The data:
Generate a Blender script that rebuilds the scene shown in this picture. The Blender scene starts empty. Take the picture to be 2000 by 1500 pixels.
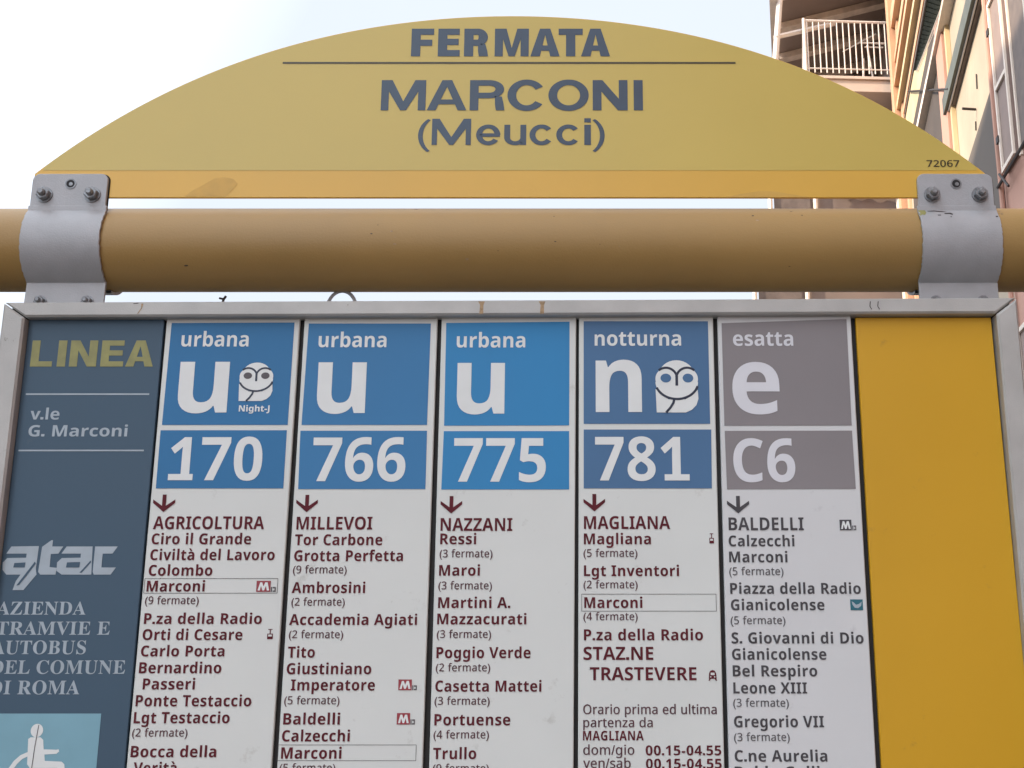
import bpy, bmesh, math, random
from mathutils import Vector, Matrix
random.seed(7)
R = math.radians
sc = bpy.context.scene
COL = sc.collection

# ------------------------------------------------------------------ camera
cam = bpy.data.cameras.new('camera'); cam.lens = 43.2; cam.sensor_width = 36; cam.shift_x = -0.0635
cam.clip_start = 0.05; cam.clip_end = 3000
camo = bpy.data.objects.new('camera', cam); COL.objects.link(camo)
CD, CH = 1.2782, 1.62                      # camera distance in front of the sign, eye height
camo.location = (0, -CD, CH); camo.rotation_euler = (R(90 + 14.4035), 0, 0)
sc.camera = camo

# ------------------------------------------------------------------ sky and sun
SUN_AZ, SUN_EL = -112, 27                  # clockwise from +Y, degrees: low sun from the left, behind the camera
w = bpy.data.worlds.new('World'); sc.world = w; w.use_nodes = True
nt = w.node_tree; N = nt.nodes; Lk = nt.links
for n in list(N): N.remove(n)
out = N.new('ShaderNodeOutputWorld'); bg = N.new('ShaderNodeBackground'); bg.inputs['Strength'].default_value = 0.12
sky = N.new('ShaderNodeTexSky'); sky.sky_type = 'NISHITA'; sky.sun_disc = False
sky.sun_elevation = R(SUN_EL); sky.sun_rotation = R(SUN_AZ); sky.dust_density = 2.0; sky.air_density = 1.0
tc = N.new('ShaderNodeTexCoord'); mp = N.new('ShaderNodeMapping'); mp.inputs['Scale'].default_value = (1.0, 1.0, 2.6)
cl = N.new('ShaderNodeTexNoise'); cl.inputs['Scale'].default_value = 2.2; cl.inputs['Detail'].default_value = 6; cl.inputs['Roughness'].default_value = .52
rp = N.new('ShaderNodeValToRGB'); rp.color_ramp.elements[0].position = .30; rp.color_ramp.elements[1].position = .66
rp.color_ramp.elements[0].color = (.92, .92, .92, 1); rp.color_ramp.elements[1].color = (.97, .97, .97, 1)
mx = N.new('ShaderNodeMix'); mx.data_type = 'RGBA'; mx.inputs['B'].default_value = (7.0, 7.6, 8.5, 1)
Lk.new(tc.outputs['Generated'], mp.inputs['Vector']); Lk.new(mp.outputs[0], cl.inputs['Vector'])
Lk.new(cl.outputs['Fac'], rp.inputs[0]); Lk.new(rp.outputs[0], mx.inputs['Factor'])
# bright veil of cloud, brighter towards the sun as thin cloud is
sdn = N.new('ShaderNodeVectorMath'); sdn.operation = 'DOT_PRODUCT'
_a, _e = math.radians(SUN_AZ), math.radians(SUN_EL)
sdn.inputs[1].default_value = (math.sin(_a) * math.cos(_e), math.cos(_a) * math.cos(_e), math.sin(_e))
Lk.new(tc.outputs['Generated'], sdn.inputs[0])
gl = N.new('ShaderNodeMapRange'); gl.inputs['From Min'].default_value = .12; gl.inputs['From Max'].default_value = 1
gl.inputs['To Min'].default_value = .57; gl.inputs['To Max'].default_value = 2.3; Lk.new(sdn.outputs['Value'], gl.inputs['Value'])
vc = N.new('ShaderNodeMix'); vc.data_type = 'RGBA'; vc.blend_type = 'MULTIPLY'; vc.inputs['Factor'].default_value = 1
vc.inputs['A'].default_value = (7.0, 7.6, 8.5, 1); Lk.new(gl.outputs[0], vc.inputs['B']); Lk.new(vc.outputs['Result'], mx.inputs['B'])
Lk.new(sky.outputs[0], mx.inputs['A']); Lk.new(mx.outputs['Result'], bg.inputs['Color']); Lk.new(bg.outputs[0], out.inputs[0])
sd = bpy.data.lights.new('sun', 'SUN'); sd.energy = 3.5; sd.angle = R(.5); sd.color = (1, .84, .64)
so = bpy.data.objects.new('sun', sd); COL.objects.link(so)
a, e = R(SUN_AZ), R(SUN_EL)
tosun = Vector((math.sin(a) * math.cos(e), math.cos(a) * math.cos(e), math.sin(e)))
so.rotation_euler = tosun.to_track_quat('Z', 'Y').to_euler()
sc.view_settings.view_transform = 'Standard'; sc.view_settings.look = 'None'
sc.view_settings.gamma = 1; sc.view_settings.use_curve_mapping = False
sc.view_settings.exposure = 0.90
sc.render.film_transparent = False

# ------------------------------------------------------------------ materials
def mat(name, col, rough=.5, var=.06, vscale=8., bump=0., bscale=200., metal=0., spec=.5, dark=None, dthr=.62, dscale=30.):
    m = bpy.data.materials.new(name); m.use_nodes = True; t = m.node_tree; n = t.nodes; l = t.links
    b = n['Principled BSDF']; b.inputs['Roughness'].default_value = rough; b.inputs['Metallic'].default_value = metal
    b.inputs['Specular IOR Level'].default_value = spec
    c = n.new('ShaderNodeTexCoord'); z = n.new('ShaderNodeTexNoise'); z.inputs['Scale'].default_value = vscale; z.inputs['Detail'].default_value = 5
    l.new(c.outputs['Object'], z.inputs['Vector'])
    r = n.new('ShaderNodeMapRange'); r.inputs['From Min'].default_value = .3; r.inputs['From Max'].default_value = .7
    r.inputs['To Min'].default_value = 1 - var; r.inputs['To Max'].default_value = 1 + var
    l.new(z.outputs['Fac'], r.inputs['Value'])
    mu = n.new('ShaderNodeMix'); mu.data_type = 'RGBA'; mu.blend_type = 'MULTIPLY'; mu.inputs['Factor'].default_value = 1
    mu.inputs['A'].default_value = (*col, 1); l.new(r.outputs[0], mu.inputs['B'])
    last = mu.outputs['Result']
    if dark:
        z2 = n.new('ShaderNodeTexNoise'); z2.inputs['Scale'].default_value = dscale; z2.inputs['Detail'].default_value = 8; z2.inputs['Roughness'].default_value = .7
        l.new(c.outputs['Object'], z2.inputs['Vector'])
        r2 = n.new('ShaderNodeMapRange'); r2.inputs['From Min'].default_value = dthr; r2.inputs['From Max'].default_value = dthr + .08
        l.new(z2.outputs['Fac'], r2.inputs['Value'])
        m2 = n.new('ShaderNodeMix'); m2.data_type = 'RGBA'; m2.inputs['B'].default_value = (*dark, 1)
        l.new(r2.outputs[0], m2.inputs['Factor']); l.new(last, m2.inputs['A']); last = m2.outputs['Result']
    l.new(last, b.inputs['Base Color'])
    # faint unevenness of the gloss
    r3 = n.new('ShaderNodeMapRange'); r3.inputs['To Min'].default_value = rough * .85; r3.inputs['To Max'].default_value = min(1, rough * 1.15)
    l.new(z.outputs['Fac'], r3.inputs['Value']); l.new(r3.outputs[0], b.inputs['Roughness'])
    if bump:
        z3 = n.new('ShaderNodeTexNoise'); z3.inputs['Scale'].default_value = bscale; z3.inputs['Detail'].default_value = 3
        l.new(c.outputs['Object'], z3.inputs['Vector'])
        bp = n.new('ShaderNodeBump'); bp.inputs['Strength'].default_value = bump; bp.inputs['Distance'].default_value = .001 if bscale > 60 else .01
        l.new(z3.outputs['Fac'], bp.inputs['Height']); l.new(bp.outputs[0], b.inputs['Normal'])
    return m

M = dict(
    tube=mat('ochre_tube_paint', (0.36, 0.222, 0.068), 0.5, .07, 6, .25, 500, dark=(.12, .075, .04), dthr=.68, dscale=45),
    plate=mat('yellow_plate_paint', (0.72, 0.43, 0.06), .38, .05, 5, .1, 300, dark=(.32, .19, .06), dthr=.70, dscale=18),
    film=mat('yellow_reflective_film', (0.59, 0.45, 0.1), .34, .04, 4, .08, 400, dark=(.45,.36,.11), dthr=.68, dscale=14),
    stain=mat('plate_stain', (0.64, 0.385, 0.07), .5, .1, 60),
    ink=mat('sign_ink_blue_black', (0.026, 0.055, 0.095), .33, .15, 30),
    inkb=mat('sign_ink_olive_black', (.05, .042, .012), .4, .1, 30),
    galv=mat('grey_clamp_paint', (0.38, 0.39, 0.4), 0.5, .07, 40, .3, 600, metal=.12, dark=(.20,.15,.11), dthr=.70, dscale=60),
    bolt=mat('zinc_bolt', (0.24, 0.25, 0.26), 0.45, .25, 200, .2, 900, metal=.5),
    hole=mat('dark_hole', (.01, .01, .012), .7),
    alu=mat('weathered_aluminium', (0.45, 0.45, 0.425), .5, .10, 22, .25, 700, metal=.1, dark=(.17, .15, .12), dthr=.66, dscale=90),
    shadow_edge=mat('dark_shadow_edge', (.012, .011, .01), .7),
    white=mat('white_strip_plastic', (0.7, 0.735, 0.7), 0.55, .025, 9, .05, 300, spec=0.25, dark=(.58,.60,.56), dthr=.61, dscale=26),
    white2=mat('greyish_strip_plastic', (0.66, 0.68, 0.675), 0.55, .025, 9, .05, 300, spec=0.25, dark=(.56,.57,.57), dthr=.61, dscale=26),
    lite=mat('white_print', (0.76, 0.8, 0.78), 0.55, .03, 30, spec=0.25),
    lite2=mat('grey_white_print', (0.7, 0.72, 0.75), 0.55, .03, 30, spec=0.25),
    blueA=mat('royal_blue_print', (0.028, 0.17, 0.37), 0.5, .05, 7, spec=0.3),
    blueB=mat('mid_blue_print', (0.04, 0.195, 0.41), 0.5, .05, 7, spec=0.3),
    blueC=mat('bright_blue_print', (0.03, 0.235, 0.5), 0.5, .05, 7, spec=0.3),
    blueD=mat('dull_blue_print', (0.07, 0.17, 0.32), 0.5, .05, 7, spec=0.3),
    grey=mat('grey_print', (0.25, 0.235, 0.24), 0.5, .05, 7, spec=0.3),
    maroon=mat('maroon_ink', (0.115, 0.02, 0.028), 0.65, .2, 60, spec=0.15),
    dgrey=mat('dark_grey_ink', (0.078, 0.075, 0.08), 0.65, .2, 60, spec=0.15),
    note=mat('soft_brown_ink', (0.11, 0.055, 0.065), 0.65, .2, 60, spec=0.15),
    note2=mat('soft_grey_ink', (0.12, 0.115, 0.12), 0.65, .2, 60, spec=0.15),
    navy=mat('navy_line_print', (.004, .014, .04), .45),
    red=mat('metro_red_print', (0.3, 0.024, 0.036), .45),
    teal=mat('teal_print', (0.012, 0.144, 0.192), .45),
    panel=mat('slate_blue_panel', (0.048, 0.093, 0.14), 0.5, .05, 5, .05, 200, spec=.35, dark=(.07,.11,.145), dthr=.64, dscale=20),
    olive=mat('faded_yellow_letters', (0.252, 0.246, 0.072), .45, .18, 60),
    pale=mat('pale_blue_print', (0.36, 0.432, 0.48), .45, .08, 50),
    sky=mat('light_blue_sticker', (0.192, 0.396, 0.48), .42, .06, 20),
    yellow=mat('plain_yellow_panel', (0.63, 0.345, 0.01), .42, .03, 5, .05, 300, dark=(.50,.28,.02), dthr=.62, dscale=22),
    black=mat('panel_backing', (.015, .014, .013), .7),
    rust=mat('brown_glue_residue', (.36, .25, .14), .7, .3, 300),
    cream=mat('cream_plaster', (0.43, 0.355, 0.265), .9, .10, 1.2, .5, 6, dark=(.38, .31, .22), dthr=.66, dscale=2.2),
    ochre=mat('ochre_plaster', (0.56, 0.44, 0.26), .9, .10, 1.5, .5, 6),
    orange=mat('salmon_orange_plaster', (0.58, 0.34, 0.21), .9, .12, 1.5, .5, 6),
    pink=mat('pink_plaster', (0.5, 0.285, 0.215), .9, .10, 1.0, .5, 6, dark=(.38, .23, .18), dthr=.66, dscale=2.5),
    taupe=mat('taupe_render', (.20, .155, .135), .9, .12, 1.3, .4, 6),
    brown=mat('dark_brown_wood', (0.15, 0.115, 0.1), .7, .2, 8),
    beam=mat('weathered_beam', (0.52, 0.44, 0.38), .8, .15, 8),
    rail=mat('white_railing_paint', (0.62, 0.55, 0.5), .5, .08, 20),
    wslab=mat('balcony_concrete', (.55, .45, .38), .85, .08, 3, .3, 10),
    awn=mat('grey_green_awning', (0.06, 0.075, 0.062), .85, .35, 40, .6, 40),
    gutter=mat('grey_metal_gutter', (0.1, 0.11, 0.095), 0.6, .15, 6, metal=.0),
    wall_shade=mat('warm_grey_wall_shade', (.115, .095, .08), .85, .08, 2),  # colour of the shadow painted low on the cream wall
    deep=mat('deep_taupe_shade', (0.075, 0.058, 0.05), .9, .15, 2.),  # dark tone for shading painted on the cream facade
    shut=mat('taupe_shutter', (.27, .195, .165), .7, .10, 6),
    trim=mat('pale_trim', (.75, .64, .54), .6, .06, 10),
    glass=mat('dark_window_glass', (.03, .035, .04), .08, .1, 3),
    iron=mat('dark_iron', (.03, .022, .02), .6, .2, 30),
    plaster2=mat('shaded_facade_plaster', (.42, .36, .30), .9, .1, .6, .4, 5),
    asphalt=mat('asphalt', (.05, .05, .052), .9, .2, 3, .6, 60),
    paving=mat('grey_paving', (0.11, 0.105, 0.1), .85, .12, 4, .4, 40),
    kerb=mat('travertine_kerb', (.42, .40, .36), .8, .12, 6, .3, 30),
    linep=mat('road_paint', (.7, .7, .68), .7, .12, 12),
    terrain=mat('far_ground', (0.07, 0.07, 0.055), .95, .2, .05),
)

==

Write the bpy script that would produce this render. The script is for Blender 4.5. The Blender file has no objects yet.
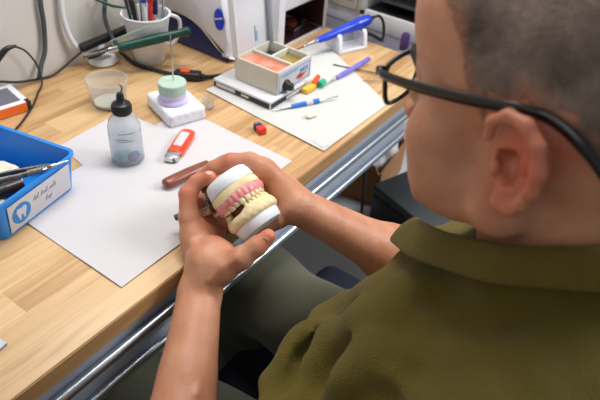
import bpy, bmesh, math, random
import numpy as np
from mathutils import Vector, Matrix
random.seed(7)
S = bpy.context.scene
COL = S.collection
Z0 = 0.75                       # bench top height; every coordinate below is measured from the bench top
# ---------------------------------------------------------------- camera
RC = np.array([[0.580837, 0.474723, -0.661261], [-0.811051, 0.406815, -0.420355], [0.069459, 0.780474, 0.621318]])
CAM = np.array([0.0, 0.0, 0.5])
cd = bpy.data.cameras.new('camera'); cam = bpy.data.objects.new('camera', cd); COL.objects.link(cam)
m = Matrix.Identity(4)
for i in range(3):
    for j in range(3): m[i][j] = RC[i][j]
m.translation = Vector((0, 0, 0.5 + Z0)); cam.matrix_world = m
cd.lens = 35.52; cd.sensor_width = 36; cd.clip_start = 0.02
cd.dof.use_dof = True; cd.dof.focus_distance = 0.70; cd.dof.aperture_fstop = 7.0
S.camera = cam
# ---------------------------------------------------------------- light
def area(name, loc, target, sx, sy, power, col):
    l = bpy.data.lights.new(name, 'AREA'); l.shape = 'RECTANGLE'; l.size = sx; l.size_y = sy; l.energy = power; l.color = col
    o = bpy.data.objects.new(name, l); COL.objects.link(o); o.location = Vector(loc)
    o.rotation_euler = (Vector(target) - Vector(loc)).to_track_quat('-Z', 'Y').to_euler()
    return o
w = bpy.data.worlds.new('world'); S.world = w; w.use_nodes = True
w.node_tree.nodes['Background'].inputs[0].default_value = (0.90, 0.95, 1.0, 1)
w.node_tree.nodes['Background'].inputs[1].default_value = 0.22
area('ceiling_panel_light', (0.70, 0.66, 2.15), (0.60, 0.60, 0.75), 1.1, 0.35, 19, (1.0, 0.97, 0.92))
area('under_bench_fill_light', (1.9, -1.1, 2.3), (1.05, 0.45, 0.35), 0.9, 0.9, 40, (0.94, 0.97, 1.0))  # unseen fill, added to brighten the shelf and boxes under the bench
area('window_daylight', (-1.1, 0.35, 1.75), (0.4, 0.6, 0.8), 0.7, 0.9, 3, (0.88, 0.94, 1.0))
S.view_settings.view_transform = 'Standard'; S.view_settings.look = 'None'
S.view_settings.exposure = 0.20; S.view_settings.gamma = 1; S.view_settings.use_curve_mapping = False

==

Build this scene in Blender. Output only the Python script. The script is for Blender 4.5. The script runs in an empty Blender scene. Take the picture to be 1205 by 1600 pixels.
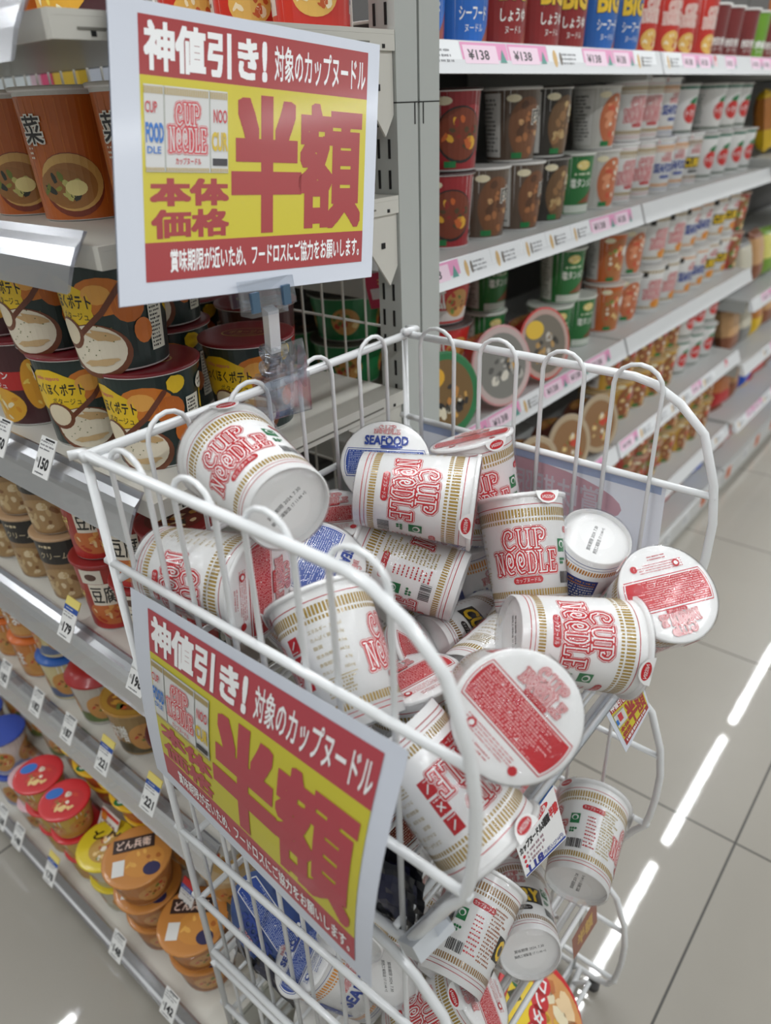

The problem:
In the listing above, find the line containing "Generate a Blender" and the line containing "sc.camera = camo". Reproduce those lines and all between them exactly, with no pictures and nothing more.

Task output:
Generate a Blender script that rebuilds the scene shown in this picture. The Blender scene starts empty. Take the picture to be 2000 by 1500 pixels.
import bpy, bmesh, math, random
from mathutils import Vector, Matrix
random.seed(7)
R = math.radians
sc = bpy.context.scene
COL = sc.collection

# ------------------------------------------------------------------ camera
cam = bpy.data.cameras.new('camera'); cam.lens = 43.2; cam.sensor_width = 36; cam.shift_x = -0.0635
cam.clip_start = 0.05; cam.clip_end = 3000
camo = bpy.data.objects.new('camera', cam); COL.objects.link(camo)
CD, CH = 1.2782, 1.62                      # camera distance in front of the sign, eye height
camo.location = (0, -CD, CH); camo.rotation_euler = (R(90 + 14.4035), 0, 0)
sc.camera = camo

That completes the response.